Equally, the Congress will have to contend with the fact that a sitting judge of the Supreme Court has endorsed the decision on Alok Verma. With this, the Opposition — which, ironically, had opposed Verma’s initial appointment — will find it tough to point fingers at the government without dragging the judiciary into the political battle. In fact,in some ways Verma’s removal was written into the very order of the Supreme Court that reinstated him. The court objected to the manner in which the government removed the CBI chief, bypassing the high powered panel it was obliged to conduct. But it also placed Verma back in office stripped of major powers. And by sending his case back to the panel, the court steered clear of whether the allegations against him were legitimate or not.
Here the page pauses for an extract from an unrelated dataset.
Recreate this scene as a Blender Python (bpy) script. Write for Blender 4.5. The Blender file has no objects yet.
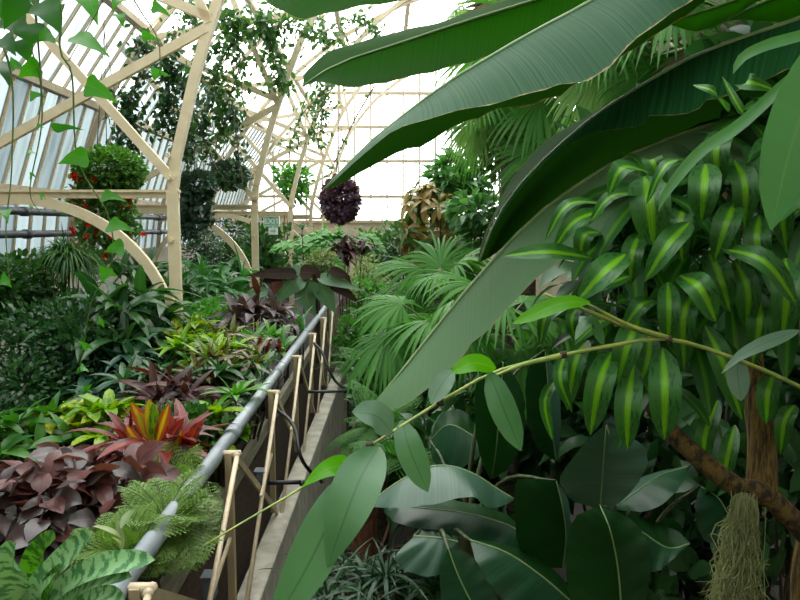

This middling approach and walking of the tightrope made the verdict to bring Verma back way less cataclysmic than his supporters had hoped for. What the Opposition wanted to call a “blow to the government” by the court was, in the end, a mere rap on the wrist.

In election season, though, the voter will be less concerned with why the courts responded a certain way and more with the clash between the Modi government and different institutions. The Congress was often accused by the BJP of destroying the autonomy of institutions because of hubris and overreach. Now the BJP may be on the same slippery slope. In the last year, it has had unsavoury run-ins with the head of the Reserve Bank of India as well as the chief of the CBI. This can only add weight to accusation of statism and strong-arm tactics.

The bottomline: the CBI, once again, becomes a political football tossed around between competing interests. During the Congress years, the agency was infamously called a caged parrot. And on the BJP’s watch, the caged parrot remains in exactly the same shackles, but now its wings are clipped too.